Return exactly and only these lines: the first of the listing through the one containing "rad = math.radians".

>>>>

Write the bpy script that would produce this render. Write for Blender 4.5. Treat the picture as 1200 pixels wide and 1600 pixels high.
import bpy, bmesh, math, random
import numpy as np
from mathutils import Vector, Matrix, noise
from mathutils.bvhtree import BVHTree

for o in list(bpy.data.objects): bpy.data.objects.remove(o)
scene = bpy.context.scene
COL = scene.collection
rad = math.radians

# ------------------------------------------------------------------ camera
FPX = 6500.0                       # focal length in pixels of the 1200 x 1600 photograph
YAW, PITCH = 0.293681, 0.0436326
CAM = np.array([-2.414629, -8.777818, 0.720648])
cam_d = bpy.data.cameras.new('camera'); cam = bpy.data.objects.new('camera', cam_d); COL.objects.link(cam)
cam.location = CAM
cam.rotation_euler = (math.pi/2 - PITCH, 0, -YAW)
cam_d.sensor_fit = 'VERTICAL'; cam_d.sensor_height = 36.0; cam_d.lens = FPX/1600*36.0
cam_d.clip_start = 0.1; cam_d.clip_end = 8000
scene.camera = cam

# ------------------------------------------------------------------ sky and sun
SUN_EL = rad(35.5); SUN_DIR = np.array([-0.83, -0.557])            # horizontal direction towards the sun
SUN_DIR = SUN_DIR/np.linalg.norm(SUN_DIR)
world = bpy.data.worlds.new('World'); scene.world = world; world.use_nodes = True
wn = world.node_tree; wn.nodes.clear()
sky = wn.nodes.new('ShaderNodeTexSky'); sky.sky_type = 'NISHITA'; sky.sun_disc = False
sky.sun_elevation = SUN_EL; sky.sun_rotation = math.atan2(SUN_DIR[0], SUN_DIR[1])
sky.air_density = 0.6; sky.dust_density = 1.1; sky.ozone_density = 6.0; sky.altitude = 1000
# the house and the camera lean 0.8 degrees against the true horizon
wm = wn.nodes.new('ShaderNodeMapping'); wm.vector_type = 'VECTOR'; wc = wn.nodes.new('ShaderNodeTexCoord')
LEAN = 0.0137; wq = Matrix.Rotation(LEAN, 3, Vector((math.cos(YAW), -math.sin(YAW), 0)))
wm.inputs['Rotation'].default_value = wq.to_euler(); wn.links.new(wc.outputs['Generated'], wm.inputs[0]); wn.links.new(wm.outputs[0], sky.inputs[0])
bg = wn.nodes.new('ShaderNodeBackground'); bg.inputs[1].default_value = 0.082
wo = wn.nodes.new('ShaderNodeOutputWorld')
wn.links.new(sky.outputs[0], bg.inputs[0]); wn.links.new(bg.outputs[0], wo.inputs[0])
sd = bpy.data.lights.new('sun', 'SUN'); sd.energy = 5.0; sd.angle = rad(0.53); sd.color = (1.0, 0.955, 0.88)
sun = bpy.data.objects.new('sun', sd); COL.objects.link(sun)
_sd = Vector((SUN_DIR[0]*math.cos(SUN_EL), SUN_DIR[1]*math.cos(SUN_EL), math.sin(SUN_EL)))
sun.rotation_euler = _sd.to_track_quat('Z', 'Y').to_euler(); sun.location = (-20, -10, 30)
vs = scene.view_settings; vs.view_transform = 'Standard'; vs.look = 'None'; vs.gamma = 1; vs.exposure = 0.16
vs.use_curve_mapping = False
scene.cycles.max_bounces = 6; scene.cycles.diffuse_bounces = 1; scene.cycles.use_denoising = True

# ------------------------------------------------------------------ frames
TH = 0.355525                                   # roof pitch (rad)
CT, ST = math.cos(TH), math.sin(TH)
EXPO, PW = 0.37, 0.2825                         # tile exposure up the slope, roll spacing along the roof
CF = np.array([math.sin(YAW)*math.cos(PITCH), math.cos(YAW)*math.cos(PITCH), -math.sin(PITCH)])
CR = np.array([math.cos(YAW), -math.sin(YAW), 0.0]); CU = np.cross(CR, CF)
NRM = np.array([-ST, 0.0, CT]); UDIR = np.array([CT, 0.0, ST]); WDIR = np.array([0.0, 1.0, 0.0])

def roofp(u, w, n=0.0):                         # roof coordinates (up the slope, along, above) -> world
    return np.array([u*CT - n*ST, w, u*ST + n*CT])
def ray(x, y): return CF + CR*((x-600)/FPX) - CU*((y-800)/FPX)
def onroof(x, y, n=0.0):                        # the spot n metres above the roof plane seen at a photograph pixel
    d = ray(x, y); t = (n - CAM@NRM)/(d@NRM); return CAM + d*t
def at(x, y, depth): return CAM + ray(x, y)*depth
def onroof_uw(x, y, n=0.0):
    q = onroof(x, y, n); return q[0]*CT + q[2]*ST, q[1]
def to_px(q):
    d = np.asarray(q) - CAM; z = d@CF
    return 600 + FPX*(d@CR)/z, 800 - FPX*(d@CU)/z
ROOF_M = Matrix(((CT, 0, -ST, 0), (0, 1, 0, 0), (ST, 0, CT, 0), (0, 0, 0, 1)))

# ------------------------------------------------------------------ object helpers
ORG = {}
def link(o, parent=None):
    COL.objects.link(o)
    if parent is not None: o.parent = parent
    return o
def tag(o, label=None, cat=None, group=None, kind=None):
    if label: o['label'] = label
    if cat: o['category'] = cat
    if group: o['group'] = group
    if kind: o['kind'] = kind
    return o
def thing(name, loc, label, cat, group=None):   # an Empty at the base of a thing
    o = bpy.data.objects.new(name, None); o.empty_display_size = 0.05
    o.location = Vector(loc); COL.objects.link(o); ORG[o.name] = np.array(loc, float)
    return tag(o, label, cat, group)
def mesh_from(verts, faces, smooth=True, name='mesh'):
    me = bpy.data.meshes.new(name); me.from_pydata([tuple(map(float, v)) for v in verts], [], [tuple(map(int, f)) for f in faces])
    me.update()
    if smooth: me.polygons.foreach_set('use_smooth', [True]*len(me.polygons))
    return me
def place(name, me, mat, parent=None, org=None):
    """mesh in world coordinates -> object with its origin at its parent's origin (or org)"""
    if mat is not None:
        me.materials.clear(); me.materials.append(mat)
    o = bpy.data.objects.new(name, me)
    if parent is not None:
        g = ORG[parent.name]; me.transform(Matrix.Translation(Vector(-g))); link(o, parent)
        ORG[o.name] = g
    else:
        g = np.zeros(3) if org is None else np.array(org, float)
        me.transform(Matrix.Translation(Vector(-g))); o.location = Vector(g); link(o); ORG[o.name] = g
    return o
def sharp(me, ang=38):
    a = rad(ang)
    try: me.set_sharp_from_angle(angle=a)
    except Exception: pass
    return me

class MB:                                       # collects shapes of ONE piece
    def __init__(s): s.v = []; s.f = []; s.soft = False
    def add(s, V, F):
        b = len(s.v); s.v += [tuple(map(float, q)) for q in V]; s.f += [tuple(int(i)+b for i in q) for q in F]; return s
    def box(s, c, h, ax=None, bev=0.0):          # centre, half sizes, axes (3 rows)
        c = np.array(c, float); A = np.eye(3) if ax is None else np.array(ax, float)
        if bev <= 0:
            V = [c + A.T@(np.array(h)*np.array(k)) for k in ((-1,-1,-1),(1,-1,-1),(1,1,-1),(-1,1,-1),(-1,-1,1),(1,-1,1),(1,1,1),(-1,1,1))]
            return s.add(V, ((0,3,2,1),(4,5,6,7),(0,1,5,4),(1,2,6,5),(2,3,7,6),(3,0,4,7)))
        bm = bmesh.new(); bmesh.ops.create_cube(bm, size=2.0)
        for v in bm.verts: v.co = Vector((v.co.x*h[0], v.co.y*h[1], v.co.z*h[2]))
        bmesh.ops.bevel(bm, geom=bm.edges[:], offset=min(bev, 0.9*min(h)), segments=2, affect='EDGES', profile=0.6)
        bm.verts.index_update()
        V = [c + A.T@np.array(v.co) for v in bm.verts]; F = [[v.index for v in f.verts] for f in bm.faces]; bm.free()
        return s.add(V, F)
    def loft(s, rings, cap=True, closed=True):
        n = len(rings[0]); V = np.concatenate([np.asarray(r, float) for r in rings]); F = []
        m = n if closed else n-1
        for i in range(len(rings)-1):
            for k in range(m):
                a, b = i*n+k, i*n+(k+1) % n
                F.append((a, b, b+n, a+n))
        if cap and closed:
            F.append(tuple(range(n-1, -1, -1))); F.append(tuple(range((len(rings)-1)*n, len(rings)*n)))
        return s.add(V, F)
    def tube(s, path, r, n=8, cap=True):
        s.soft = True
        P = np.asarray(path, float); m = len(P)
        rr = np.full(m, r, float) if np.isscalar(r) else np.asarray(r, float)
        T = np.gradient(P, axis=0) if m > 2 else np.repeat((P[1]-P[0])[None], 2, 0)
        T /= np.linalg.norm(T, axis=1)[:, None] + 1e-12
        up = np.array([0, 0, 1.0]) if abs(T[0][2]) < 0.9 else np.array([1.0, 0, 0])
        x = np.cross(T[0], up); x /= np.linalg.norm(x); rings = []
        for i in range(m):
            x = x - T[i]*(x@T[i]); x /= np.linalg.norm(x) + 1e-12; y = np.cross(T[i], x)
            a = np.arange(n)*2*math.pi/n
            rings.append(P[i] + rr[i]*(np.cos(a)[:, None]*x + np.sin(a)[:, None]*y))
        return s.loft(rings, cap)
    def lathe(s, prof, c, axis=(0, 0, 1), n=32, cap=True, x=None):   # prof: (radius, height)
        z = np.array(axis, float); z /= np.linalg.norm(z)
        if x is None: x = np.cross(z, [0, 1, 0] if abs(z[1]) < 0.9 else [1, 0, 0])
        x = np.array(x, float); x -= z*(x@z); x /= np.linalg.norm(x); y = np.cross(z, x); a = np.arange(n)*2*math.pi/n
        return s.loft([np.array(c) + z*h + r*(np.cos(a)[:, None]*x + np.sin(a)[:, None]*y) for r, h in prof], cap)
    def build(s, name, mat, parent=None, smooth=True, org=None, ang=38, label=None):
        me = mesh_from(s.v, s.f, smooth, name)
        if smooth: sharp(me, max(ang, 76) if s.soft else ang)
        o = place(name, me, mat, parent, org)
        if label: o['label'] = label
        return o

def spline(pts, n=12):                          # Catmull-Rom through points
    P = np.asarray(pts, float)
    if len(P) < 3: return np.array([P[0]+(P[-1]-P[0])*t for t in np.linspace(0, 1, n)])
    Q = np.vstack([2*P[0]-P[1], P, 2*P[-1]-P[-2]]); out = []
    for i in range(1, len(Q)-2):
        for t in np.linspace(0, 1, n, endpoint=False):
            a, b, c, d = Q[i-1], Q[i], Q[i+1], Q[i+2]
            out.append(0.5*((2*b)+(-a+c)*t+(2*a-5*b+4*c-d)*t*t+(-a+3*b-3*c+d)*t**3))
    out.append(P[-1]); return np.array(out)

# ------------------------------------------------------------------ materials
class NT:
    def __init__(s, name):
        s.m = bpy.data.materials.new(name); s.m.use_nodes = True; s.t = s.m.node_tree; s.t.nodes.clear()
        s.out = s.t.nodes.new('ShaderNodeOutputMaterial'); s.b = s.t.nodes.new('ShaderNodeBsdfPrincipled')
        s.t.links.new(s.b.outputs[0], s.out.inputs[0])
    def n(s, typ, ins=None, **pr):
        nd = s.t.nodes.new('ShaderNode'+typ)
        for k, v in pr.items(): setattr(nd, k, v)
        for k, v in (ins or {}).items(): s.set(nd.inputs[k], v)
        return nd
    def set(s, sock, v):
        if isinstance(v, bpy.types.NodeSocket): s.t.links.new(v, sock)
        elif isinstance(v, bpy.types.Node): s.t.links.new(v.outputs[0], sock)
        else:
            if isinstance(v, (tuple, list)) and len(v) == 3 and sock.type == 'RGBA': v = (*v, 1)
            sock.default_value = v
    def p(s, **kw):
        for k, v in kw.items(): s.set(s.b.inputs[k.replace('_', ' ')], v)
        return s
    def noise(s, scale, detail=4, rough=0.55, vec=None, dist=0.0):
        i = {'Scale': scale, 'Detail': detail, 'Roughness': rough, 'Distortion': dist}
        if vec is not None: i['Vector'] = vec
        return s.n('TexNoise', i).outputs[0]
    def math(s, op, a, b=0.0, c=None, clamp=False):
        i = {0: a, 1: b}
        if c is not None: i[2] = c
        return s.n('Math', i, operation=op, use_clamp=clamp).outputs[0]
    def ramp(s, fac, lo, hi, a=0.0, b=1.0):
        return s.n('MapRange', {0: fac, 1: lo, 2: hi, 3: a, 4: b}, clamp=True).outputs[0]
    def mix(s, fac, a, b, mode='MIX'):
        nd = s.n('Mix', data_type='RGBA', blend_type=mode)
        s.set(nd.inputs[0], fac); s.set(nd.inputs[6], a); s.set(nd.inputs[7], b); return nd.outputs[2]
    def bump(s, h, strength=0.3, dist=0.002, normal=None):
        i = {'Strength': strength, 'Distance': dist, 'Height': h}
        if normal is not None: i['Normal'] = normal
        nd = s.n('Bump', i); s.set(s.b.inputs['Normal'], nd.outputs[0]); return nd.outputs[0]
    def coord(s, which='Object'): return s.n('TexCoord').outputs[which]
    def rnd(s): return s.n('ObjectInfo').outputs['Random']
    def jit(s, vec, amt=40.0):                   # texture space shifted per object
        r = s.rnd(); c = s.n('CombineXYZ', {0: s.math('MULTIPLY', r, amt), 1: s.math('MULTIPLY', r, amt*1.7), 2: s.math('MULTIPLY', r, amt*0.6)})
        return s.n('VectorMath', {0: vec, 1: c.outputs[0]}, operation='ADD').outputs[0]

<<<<

**RESULT OF THIS EXERCISE:**
Write the bpy script that would produce this render. Write for Blender 4.5. Treat the picture as 1200 pixels wide and 1600 pixels high.
import bpy, bmesh, math, random
import numpy as np
from mathutils import Vector, Matrix, noise
from mathutils.bvhtree import BVHTree

for o in list(bpy.data.objects): bpy.data.objects.remove(o)
scene = bpy.context.scene
COL = scene.collection
rad = math.radians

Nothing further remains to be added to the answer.